Another good small account of Bangkok’s naughty nightlife is in Spalding Gray’s book Swimming to Cambodia. I believe he included it in the film version, too. No taxis mentioned, though. Only slightly exaggerated (I’ve not actually seen a vaginally propelled banana shoot across a room and stick to the wall, particularly in the bar he mentioned, but I have seen all sorts of other objects shot out of there with amazing accuracy).
And this just in: The new book Love Entrepreneurs: Cross-Culture Relationship Deals in Thailand, by Phil Nicks, has been highly recommended to me.
And what the heck, I’ll throw in the Bargirl’s Ten Commandments, too, which have been much revised since they first appeared more than 20 years ago (for instance, there was no e-mail back in the 1980s).
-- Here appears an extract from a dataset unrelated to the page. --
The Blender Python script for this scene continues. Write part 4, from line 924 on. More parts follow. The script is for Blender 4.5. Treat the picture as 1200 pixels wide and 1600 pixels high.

Well, continuing on with the theme of the anatomy of a suicide, the beginning essay at the top of the page here, entitled “Sponsorship Doesn’t Work,” is an excellent one and not an untypical experience. The website is maintained by Stickman, a New Zealander of my acquaintance, a very nice guy. He’s been here about 10 or 12 years.
Each Sunday, Stickman posts a regular column on happenings in Thailand, mainly Bangkok and Pattaya. Last week’s essay was the decline of tourism in Pattaya. Another week was a weekend trip to the Northeast. He teaches English full-time but also operates a small detective service on the side, so this week’s essay is of a recent case. The love-smitten farang in it had hired Stickman to investigate whether his true love was still working as a hooker while he was back in farangland despite his paying her a large salary not to hook. Yes, she was still hooking. The client gave Stickman permission to post his story as an object lesson. Toward the end, the guy admitted to feeling rather suicidal, but much to Stick’s (and my) amazement, he was STILL chasing after the girl.
Stickman gives this particular essay a little bit of a cheesy Philip Marlowe style, I guess because it’s a case he was working on. He usually doesn’t do that. I can vouch for him that the story is true, though.
After reading this stuff over and over again the conclusion I arrive to is that I should start pimping and make a bloody fortune.